> _Exercise_
Each entry below must be repeated exactly, with pictures left out.

== Dataset records ==

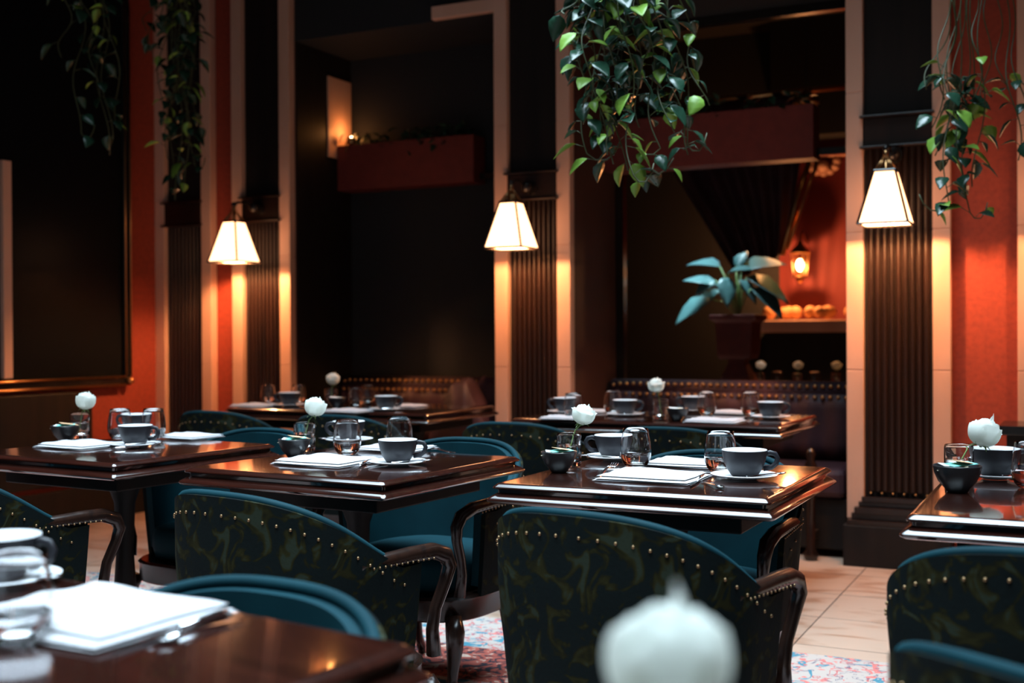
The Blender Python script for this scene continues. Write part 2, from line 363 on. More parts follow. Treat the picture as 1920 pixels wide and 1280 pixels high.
lamp(-1.825, 1.59, 'lit cream four-sided wall lamp on the middle pilaster, left of the hanging vine', 22)
lamp(-3.695, 1.575, 'lit cream four-sided wall lamp, leftmost of three, above the back left table', 32)
lamp(.87, 1.63, 'cream pleated wall lamp just outside the right edge of the picture', 0.4 * 33)

# planter boxes across the bays, with trailing foliage
def leafmesh(m, c, d, up, s, curl=.25, wd=.62):
    d = d.normalized(); side = d.cross(up).normalized(); nrm = side.cross(d).normalized(); pts = []
    prof = [(0, .10), (.12, .62), (.35, 1.0), (.62, .78), (.85, .36), (1.0, .02)]; n = len(prof)
    for t, w_ in prof:
        a = c + d * t * s - nrm * (curl * t * t * s)
        for k in (-1, 0, 1): pts.append(a + side * k * w_ * wd * .5 * s + nrm * (abs(k) * .12 * w_ * s))
    m.add(pts, [(i * 3 + k, (i + 1) * 3 + k, (i + 1) * 3 + k + 1, i * 3 + k + 1) for i in range(n - 1) for k in (0, 1)])
def bush(m, rnd, n, fn, s):
    for i in range(n):
        p = fn(rnd); d = Vector((rnd.uniform(-1, 1), rnd.uniform(-1, .3), rnd.uniform(-.9, .5))); m.cur = 1 if rnd.random() < .2 else 0
        leafmesh(m, p, d, Vector((rnd.uniform(-.4, .4), -.3, 1)), s * rnd.uniform(.7, 1.3))
for i, (pl, pr, lab) in enumerate(((632, 887, 'dark red planter box spanning the left bay above the black opening'), (1160, 1525, 'dark red planter box spanning the right bay, above the view to the next room'))):
    y0 = .42; xa = onwall(pl, 300, y0)[0]; xb = onwall(pr, 250, y0)[0]
    if i: xa = BAYS[1][0] + .01
    t = thing('planter_box', lab, 'planter', W(0, 0, 0), WA); z0, z1 = 2.07, 2.36
    MB().box(xa, xb, y0, y0 + .015, z0, z1).box(xa, xb, .565, .58, z0, z1).box(xa, xa + .015, y0 + .015, .565, z0, z1).box(xb - .015, xb, y0 + .015, .565, z0, z1).box(xa + .015, xb - .015, y0 + .015, .565, z0, z0 + .02).obj('box', deepred, t, bevel=.003)
    MB().box(xa + .015, xb - .015, y0 + .015, .565, z0 + .02, z1 - .04).obj('soil', black, t)
    if xb < BAYS[i][1] - .02: MB().box(xb, BAYS[i][1] - .002, .50, .54, z0 + .02, z0 + .06).obj('bracket', blackgloss, t)
    MB().box(BAYS[i][0] + .002, xa, .50, .54, z0 + .02, z0 + .06).obj('bracket', blackgloss, t)
    rnd = random.Random(30 + i); m = MB()
    bush(m, rnd, 150, lambda r: Vector((r.uniform(xa + .05, xb - .05), r.uniform(.42, .55), z1 + r.uniform(-.05, .08))), .06)
    o = m.obj('planter_foliage', [leafx, leafd], loc=W(0, 0, 0), rz=WA); tag(o, ('low trailing greenery growing along the left bay planter box', 'low trailing greenery growing along the right bay planter box')[i], 'plant')
# small warm lamp added behind the left planter to light the alcove corner
xx, yy, zz = onwall(640, 225, .50)
t = thing('added_uplight', 'small uplight added to brighten the upper left corner of the left bay', 'lamp', W(-3.36, .47, 2.362), WA)
MB().lathe([(.02, 0), (.03, .02), (.035, .05)], 16).obj('lamp_cup', brass, t, smooth=True)
MB().ball((0, 0, .045), .018, 10, 6).obj('bulb', flame, t, smooth=True)
l = D.lights.new('uplight', 'POINT'); l.energy = 0.9; l.color = (1, .36, .09); l.shadow_soft_size = .02
o = D.objects.new('uplight', l); o.location = W(-3.36, .47, 2.46); COL.objects.link(o)
o = wbox('lit_patch_panel', stone, -3.4515, -3.442, .33, .59, 2.28, 2.80); tag(o, 'pale panel standing for the lit patch in the left bay reveal', 'wall panel')  # pale stone puts the lit patch of the dark jamb into colour

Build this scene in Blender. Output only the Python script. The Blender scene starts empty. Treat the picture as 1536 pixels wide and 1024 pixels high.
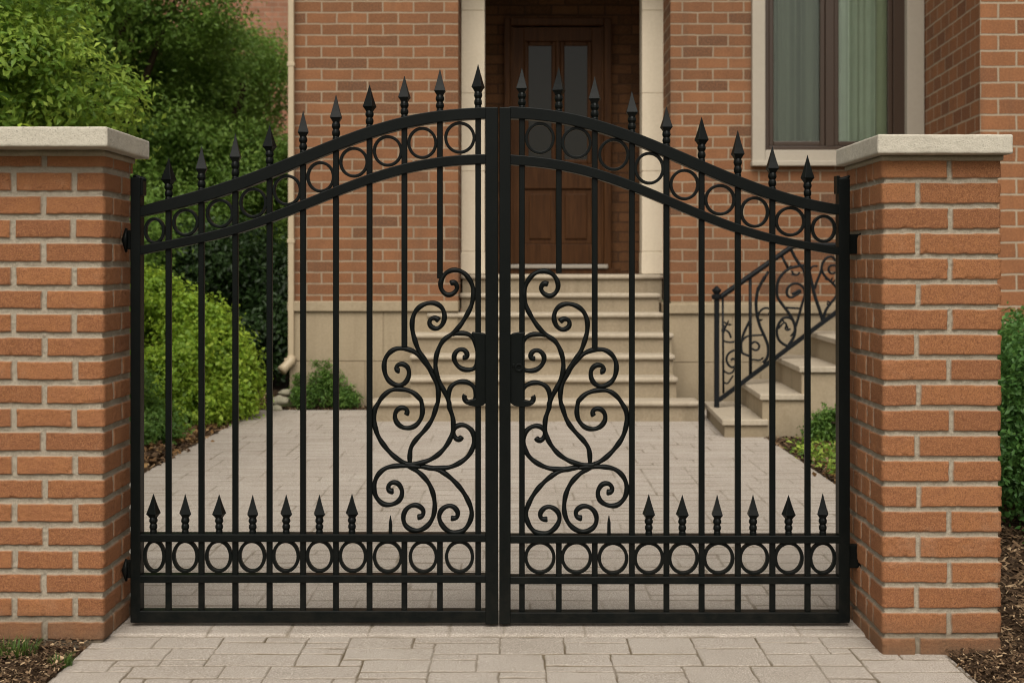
import bpy, math, random
import numpy as np
from mathutils import Vector

random.seed(7)
SC = bpy.context.scene
COL = SC.collection
F, CX, HY, EYE = 2000.0, 768.0, 400.0, 1.2      # focal length / principal point / horizon in photo pixels, eye height in metres

def PX(px, d): return (px - CX) * d / F
def PZ(py, d): return EYE - (py - HY) * d / F

# ------------------------------------------------------------------ object helpers
def tag(o, label=None, cat=None, group=None, kind=None):
    if label: o['label'] = label
    if cat: o['category'] = cat
    if group: o['group'] = group
    if kind: o['kind'] = kind
    return o

def empty(name, loc, label, cat, group=None):
    o = bpy.data.objects.new(name, None)
    o.empty_display_size = 0.1
    COL.objects.link(o)
    o.location = loc
    return tag(o, label, cat, group)

def link(name, me, mat, parent=None, bevel=0, seg=2, smooth=False):
    o = bpy.data.objects.new(name, me)
    COL.objects.link(o)
    if mat: me.materials.append(mat)
    if parent:
        o.parent = parent
        p = parent
        off = Vector((0, 0, 0))
        while p:
            off += p.location; p = p.parent
        o.location = -off            # meshes are written in world coordinates
    if smooth:
        me.polygons.foreach_set('use_smooth', [True] * len(me.polygons))
    if bevel:
        b = o.modifiers.new('edge', 'BEVEL'); b.width = bevel; b.segments = seg; b.limit_method = 'ANGLE'; b.angle_limit = 0.6
    return o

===

> _Complete answer_
The Blender Python script for this scene continues. Write part 2, from line 363 on. More parts follow. Treat the picture as 1920 pixels wide and 1280 pixels high.
lamp(-1.825, 1.59, 'lit cream four-sided wall lamp on the middle pilaster, left of the hanging vine', 22)
lamp(-3.695, 1.575, 'lit cream four-sided wall lamp, leftmost of three, above the back left table', 32)
lamp(.87, 1.63, 'cream pleated wall lamp just outside the right edge of the picture', 0.4 * 33)

# planter boxes across the bays, with trailing foliage
def leafmesh(m, c, d, up, s, curl=.25, wd=.62):
    d = d.normalized(); side = d.cross(up).normalized(); nrm = side.cross(d).normalized(); pts = []
    prof = [(0, .10), (.12, .62), (.35, 1.0), (.62, .78), (.85, .36), (1.0, .02)]; n = len(prof)
    for t, w_ in prof:
        a = c + d * t * s - nrm * (curl * t * t * s)
        for k in (-1, 0, 1): pts.append(a + side * k * w_ * wd * .5 * s + nrm * (abs(k) * .12 * w_ * s))
    m.add(pts, [(i * 3 + k, (i + 1) * 3 + k, (i + 1) * 3 + k + 1, i * 3 + k + 1) for i in range(n - 1) for k in (0, 1)])
def bush(m, rnd, n, fn, s):
    for i in range(n):
        p = fn(rnd); d = Vector((rnd.uniform(-1, 1), rnd.uniform(-1, .3), rnd.uniform(-.9, .5))); m.cur = 1 if rnd.random() < .2 else 0
        leafmesh(m, p, d, Vector((rnd.uniform(-.4, .4), -.3, 1)), s * rnd.uniform(.7, 1.3))
for i, (pl, pr, lab) in enumerate(((632, 887, 'dark red planter box spanning the left bay above the black opening'), (1160, 1525, 'dark red planter box spanning the right bay, above the view to the next room'))):
    y0 = .42; xa = onwall(pl, 300, y0)[0]; xb = onwall(pr, 250, y0)[0]
    if i: xa = BAYS[1][0] + .01
    t = thing('planter_box', lab, 'planter', W(0, 0, 0), WA); z0, z1 = 2.07, 2.36
    MB().box(xa, xb, y0, y0 + .015, z0, z1).box(xa, xb, .565, .58, z0, z1).box(xa, xa + .015, y0 + .015, .565, z0, z1).box(xb - .015, xb, y0 + .015, .565, z0, z1).box(xa + .015, xb - .015, y0 + .015, .565, z0, z0 + .02).obj('box', deepred, t, bevel=.003)
    MB().box(xa + .015, xb - .015, y0 + .015, .565, z0 + .02, z1 - .04).obj('soil', black, t)
    if xb < BAYS[i][1] - .02: MB().box(xb, BAYS[i][1] - .002, .50, .54, z0 + .02, z0 + .06).obj('bracket', blackgloss, t)
    MB().box(BAYS[i][0] + .002, xa, .50, .54, z0 + .02, z0 + .06).obj('bracket', blackgloss, t)
    rnd = random.Random(30 + i); m = MB()
    bush(m, rnd, 150, lambda r: Vector((r.uniform(xa + .05, xb - .05), r.uniform(.42, .55), z1 + r.uniform(-.05, .08))), .06)
    o = m.obj('planter_foliage', [leafx, leafd], loc=W(0, 0, 0), rz=WA); tag(o, ('low trailing greenery growing along the left bay planter box', 'low trailing greenery growing along the right bay planter box')[i], 'plant')
# small warm lamp added behind the left planter to light the alcove corner
xx, yy, zz = onwall(640, 225, .50)
t = thing('added_uplight', 'small uplight added to brighten the upper left corner of the left bay', 'lamp', W(-3.36, .47, 2.362), WA)
MB().lathe([(.02, 0), (.03, .02), (.035, .05)], 16).obj('lamp_cup', brass, t, smooth=True)
MB().ball((0, 0, .045), .018, 10, 6).obj('bulb', flame, t, smooth=True)
l = D.lights.new('uplight', 'POINT'); l.energy = 0.9; l.color = (1, .36, .09); l.shadow_soft_size = .02
o = D.objects.new('uplight', l); o.location = W(-3.36, .47, 2.46); COL.objects.link(o)
o = wbox('lit_patch_panel', stone, -3.4515, -3.442, .33, .59, 2.28, 2.80); tag(o, 'pale panel standing for the lit patch in the left bay reveal', 'wall panel')  # pale stone puts the lit patch of the dark jamb into colour

Build this scene in Blender. Output only the Python script. The Blender scene starts empty. Treat the picture as 1536 pixels wide and 1024 pixels high.
import bpy, math, random
import numpy as np
from mathutils import Vector

random.seed(7)
SC = bpy.context.scene
COL = SC.collection
F, CX, HY, EYE = 2000.0, 768.0, 400.0, 1.2      # focal length / principal point / horizon in photo pixels, eye height in metres

def PX(px, d): return (px - CX) * d / F
def PZ(py, d): return EYE - (py - HY) * d / F

# ------------------------------------------------------------------ object helpers
def tag(o, label=None, cat=None, group=None, kind=None):
    if label: o['label'] = label
    if cat: o['category'] = cat
    if group: o['group'] = group
    if kind: o['kind'] = kind
    return o

def empty(name, loc, label, cat, group=None):
    o = bpy.data.objects.new(name, None)
    o.empty_display_size = 0.1
    COL.objects.link(o)
    o.location = loc
    return tag(o, label, cat, group)

def link(name, me, mat, parent=None, bevel=0, seg=2, smooth=False):
    o = bpy.data.objects.new(name, me)
    COL.objects.link(o)
    if mat: me.materials.append(mat)
    if parent:
        o.parent = parent
        p = parent
        off = Vector((0, 0, 0))
        while p:
            off += p.location; p = p.parent
        o.location = -off            # meshes are written in world coordinates
    if smooth:
        me.polygons.foreach_set('use_smooth', [True] * len(me.polygons))
    if bevel:
        b = o.modifiers.new('edge', 'BEVEL'); b.width = bevel; b.segments = seg; b.limit_method = 'ANGLE'; b.angle_limit = 0.6
    return o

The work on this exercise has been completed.